Kirby Delauter has had his name on the ballot. He has his own website – But he doesn’t want to see his name in the newspaper.

The Frederick County, Maryland, councilman has threatened to sue his local newspaper if they dare put his name on their pages without his permission.

“Use my name again unauthorized and you’ll be paying for an attorney,” the Republican official told a Frederick News-Post reporter in a Facebook post that’s been ridiculed on the Internet and by the newspaper.

“I just don’t know how to respond to a request that stupid,” Terry Headlee, managing editor of the 33,000 daily circulation newspaper, told The Associated Press on Tuesday in a telephone interview.

The News-Post said in an online editorial Tuesday that the First Amendment prevents Kirby from blocking publication of his name. The editorial drove home the point with its headline: “Kirby Delauter, Kirby Delauter, Kirby Delauter.” And the first letter of each paragraph spelled out: K-I-R-B-Y-D-E-L-A-U-T-E-R.

Mocking messages filled Twitter with the hashtag #kirbydelauter, which was trending among the top 10 most popular subjects in the U.S. on Tuesday evening.

Delauter, a general contractor, didn’t respond to telephone and email messages. News-Post county government reporter Bethany Rodgers – who was the subject of Delauter’s ire – tweeted that the councilman didn’t mention his sudden notoriety during opening comments at a council meeting Tuesday.

Delauter had objected to a recent story by Rodgers that said Delauter shared another councilman’s concern about a shortage of reserved parking spaces for councilmembers at the county office building. Delauter wrote in his Facebook post that he had refused to be interviewed for the story because Rodgers had misrepresented his comments in the past.

This isn’t the first time Delauter’s quick temper and belligerent style have brought him unflattering attention during his four years as a county official. He stormed out of a board meeting in 2012 after telling a county staff member, “I’m not going to sit here and be talked to like some punk because I’m asking questions.” Rodgers reported last year that Delauter called another board member a “moron” for disagreeing with him on an issue.

Headlee said it’s the newspaper’s job to hold elected officials accountable by name for their words and deeds.

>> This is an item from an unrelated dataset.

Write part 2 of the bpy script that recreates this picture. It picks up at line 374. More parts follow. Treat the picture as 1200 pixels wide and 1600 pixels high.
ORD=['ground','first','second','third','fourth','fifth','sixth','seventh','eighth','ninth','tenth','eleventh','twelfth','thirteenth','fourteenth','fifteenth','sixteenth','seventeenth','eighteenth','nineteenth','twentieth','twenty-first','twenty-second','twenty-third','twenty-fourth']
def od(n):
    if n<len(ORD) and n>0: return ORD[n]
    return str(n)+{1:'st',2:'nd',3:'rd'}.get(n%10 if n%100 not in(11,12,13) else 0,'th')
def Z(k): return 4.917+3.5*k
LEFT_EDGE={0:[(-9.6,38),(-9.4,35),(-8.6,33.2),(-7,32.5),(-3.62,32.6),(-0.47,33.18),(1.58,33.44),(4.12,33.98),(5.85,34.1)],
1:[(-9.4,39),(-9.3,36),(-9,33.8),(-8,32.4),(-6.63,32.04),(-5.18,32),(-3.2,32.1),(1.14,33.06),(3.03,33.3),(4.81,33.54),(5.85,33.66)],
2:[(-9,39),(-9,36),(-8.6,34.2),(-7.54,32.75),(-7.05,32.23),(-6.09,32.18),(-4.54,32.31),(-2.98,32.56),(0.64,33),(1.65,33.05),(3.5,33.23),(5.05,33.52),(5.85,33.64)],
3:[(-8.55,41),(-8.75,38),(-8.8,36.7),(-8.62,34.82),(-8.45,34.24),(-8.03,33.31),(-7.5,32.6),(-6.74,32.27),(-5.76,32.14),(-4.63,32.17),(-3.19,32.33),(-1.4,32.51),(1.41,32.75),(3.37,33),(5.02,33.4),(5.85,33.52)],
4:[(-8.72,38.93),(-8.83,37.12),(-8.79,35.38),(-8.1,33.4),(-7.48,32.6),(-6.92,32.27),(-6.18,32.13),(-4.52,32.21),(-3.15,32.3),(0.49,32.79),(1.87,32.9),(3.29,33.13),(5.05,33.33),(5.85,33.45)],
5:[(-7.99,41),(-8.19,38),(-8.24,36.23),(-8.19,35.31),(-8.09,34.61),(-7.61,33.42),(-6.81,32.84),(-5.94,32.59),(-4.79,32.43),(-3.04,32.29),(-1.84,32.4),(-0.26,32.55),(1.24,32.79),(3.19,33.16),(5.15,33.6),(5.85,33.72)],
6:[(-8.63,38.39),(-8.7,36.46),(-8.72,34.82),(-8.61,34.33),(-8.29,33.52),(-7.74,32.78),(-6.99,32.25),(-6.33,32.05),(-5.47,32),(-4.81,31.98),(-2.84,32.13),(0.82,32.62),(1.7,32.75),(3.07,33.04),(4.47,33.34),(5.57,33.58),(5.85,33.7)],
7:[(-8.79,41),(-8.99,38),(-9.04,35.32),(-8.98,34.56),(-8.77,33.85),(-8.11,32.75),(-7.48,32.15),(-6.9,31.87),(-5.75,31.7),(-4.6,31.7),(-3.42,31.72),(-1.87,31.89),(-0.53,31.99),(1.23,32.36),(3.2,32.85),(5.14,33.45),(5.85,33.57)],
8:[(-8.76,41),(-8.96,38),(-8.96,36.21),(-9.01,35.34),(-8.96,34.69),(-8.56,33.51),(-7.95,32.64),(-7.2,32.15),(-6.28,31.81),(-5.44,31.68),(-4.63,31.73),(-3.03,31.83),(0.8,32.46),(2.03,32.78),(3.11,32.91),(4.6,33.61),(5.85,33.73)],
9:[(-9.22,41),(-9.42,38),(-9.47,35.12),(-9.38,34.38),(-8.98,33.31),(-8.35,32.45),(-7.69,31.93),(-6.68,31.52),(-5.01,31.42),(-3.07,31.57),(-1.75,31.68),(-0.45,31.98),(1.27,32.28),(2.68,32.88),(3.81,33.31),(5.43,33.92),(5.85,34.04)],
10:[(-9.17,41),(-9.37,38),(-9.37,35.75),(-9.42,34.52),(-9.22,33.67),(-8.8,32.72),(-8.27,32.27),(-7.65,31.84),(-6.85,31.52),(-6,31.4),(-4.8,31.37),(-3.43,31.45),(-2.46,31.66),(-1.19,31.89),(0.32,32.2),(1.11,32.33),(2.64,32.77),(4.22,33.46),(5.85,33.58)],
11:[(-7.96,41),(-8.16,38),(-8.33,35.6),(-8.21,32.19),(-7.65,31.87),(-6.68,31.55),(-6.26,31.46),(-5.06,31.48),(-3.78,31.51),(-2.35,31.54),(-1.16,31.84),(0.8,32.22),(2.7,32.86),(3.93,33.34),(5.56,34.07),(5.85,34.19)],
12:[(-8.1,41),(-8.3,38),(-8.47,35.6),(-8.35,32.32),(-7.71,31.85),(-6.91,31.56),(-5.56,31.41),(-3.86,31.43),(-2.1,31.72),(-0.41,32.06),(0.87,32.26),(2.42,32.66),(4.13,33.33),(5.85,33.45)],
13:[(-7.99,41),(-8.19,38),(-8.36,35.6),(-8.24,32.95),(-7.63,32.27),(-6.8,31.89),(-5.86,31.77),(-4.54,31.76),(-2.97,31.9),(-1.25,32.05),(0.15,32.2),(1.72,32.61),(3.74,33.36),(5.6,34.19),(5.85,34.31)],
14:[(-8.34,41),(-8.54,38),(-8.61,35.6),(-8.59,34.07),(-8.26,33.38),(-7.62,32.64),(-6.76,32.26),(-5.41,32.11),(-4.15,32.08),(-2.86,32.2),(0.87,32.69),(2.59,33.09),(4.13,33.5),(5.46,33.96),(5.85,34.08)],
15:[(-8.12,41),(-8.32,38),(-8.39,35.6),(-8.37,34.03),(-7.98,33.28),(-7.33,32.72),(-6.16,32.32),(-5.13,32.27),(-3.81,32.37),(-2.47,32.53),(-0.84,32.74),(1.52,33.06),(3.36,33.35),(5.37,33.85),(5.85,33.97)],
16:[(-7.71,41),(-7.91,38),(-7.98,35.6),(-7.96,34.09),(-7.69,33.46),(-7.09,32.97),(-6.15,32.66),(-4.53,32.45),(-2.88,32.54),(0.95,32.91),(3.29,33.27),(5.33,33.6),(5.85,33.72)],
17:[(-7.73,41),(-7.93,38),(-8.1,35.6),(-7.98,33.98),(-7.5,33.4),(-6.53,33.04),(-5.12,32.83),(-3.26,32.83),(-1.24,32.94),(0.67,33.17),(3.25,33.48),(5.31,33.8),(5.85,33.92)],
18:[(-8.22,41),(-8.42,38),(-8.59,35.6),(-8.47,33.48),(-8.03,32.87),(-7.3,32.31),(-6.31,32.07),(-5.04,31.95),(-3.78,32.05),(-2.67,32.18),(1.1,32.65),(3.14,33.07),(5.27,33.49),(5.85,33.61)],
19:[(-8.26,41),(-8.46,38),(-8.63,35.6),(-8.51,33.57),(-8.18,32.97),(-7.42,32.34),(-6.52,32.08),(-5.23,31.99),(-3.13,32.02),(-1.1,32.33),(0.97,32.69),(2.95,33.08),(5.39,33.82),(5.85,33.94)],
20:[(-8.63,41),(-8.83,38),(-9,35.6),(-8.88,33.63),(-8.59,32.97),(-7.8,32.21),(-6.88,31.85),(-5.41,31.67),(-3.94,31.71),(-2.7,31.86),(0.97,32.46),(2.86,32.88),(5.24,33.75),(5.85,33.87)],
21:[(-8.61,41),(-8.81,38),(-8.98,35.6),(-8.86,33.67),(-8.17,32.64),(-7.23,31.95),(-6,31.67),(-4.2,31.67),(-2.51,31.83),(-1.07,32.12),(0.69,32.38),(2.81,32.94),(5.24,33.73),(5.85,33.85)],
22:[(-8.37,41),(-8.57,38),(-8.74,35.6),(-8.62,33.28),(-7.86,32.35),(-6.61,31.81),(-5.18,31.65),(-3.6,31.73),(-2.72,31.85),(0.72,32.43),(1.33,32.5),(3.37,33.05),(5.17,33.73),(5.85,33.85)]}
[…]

“If he doesn’t want to be held accountable, he needs to seriously consider whether he’s cut out to serve the public,” Headlee said.

Even if Delauter does sue, a lawsuit wouldn’t likely go far.

Washington Post blogger Eugene Volokh, who teaches free speech law at the University of California in Los Angeles, wrote online Tuesday: “In our country, newspapers are actually allowed to write about elected officials (and others) without their permission.”